Коптевская школа мастерства
Широких улиц здесь не было и в помине. Дома здесь разделяли узкие переулки. Под ногами, вместо асфальтного покрытия, скрипел шлак. Не трудно представить, сколько там было пыли, когда проезжал автомобиль. Для полноты картины добавлю дворовые деревянные туалеты. Долго мы в них не задерживались из-за невыносимого смрада не только карболки.
Воду в жилые дома все носили в ведрах из колонок. Они находились при входе в проулки. Это был частный сектор. Дома принадлежали хозяевам. Они их сдавали квартирантам, а частично продавали, ясно, не за гроши. С этой целью жилищную площадь здесь разгораживали на миниатюрные комнатушки. Их характерным дополнением являлось изобилие клопов. Вспомнился и керогаз для приготовления пищи, который заправляли керосином.

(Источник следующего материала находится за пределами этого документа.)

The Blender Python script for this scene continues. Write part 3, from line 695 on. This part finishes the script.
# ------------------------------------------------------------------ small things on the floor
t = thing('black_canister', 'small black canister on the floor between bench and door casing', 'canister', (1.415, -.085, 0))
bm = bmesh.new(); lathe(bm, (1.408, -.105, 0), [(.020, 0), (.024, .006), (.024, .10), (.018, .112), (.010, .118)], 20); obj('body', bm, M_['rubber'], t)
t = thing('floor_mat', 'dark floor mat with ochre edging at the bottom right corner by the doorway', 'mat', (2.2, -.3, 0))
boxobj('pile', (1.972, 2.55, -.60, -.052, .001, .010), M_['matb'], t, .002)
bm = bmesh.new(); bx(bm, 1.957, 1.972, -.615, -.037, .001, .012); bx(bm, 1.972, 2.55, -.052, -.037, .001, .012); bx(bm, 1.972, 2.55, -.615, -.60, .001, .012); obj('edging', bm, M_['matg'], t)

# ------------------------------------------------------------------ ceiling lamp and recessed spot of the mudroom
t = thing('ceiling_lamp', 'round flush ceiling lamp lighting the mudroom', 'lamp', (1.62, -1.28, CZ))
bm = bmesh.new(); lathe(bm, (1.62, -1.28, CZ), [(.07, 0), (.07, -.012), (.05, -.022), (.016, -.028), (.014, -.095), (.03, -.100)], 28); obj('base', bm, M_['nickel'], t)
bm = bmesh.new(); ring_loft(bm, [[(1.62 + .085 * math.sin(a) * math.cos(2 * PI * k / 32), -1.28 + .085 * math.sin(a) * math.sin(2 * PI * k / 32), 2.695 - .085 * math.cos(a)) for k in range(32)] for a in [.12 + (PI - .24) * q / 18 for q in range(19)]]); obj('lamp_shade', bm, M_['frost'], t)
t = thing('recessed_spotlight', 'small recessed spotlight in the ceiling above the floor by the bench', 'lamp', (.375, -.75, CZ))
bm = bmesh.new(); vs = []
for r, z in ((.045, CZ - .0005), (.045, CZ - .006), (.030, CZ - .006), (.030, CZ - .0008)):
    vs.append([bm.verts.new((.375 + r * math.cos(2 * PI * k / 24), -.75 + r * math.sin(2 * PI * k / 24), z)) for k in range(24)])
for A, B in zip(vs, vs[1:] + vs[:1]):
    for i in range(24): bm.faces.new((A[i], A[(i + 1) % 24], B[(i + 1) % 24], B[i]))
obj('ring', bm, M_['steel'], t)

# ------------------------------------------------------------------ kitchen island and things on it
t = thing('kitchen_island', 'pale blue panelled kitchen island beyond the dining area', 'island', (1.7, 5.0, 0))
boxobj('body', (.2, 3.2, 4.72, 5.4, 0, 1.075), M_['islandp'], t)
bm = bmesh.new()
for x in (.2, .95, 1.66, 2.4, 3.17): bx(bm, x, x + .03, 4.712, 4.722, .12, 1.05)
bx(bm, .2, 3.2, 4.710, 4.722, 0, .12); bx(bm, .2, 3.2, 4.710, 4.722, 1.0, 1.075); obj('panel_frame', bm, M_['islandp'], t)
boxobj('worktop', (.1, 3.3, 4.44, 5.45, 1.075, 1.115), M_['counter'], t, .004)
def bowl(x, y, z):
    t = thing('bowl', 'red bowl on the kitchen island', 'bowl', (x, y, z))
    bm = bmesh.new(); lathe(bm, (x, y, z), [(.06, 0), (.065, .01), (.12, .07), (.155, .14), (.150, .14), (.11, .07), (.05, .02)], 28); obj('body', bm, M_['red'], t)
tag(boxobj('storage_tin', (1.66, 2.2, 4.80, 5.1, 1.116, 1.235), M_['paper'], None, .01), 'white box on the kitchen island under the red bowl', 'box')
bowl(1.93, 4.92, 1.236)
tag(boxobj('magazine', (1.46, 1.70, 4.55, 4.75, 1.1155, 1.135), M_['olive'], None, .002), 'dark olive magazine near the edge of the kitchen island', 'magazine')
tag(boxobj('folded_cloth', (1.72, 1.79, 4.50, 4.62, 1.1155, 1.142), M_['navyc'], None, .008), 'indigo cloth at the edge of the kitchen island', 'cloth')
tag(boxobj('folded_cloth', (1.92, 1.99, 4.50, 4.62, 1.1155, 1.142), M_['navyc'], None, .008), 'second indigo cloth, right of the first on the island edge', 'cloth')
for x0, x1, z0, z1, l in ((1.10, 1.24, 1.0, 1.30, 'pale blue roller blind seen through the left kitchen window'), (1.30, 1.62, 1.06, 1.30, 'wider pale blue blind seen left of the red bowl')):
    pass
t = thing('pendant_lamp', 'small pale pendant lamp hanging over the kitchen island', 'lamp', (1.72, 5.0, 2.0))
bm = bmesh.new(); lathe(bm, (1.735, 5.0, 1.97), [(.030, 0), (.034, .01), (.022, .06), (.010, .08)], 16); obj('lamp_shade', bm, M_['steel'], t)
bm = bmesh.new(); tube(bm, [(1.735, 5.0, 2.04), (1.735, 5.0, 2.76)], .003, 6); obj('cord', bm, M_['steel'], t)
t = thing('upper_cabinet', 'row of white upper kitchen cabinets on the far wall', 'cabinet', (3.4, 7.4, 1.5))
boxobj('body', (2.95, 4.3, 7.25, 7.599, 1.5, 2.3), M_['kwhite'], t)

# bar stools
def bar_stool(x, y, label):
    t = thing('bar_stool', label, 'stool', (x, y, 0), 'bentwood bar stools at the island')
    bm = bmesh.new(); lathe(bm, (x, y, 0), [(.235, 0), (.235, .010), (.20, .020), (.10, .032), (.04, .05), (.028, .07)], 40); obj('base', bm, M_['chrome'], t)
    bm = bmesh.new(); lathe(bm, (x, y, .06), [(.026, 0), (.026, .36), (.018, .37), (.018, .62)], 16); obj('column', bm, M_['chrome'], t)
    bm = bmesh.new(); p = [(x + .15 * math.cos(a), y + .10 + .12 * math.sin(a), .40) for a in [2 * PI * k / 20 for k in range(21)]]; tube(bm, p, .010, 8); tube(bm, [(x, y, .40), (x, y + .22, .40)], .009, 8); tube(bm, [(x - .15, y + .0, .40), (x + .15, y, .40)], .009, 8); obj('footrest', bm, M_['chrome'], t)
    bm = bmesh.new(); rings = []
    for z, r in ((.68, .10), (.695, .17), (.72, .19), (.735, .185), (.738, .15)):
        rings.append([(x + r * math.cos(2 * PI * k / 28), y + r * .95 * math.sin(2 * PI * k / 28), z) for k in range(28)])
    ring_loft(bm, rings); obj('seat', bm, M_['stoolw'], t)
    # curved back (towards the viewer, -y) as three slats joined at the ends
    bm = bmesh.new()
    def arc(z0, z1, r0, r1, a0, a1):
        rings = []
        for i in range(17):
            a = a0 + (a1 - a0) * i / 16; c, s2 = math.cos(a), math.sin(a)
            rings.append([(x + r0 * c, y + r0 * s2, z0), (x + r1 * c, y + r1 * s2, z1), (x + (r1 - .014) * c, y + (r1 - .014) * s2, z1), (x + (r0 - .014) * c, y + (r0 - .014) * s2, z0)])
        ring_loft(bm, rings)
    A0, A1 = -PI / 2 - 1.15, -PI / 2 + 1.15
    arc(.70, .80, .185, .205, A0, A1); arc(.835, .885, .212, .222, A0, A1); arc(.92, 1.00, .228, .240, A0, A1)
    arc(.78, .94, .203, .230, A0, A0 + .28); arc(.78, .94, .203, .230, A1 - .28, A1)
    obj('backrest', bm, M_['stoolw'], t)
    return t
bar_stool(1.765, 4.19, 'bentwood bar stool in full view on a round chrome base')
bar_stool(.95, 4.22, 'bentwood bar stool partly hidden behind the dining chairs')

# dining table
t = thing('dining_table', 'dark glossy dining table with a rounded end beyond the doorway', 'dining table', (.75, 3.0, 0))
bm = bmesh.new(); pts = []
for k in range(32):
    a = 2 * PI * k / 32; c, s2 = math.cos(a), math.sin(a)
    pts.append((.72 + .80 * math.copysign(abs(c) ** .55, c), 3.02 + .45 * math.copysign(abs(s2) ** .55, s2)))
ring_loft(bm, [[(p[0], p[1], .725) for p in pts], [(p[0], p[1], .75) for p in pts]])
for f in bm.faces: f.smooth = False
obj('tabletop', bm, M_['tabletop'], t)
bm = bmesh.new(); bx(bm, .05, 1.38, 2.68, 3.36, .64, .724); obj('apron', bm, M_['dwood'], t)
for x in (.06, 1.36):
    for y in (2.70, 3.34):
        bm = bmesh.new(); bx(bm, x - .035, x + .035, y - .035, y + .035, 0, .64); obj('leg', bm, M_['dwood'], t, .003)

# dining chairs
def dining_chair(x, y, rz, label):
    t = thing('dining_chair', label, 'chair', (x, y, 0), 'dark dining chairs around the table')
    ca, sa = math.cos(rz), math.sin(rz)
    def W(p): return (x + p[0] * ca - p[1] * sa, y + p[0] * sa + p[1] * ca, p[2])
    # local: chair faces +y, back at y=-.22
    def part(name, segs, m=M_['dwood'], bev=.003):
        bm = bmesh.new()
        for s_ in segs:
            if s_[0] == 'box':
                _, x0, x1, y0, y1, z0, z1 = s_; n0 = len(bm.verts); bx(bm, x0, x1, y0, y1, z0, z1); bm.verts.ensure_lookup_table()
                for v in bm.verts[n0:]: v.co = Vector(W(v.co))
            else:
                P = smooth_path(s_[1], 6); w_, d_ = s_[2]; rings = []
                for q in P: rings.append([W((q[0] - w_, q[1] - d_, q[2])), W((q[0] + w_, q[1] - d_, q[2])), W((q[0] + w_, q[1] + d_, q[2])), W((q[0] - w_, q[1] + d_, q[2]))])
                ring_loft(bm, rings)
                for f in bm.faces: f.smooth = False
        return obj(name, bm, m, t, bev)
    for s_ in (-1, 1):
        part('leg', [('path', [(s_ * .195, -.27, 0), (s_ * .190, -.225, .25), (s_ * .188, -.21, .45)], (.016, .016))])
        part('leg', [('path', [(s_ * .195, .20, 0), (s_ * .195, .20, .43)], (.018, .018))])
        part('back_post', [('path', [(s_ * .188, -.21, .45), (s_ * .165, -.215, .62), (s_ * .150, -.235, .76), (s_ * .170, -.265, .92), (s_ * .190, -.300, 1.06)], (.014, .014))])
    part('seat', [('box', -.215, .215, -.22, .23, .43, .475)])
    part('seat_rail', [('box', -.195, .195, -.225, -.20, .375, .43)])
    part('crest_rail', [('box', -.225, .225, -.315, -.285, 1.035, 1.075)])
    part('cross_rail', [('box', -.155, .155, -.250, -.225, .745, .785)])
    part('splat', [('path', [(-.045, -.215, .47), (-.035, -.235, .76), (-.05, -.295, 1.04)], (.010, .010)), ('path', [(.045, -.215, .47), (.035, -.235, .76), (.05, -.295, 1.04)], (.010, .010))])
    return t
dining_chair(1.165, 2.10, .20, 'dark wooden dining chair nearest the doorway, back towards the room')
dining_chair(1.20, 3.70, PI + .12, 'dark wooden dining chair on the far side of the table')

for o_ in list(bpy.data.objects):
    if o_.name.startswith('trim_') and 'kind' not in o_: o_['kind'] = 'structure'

Так выглядел этот участок столицы второй половины сороковых годов прошлого века. Здесь и выкупили крошечные комнатки для проживания мои дядюшки. В таких условиях там проживали десятилетиями. Никто ими и не думал возмущаться. Там растили детей, обучали их в школах, институтах и техникумах.
Здесь же подрастали будущие повара, токари и сантехники. Все они, независимо от будущих профессий, увлекались пением, танцами, гоняли голубей и играли в футбол. Именно этому месту предстояло послужить мне подлинным университетом для ускоренного постижения основных секретов замечательной игры.
Роль ее главной лаборатории здесь была отведена уменьшенному футбольному полю на самой окраине Коптева. Оно было грунтовым. По обе его стороны стояли сваренные из труб ворота. Были и они несколько меньшего размера. А за штангами висели самодельные сетки, порванные в некоторых местах.
Моего и более старшего возраста ребята здесь играли с утра до самого вечера, притом, настоящими надувными мячами, со шнуровкой из сыромятной кожи. Я бы не скоро очутился в той компании, если бы дядя Петя не познакомил меня с моим сверстником, который проживал в доме напротив.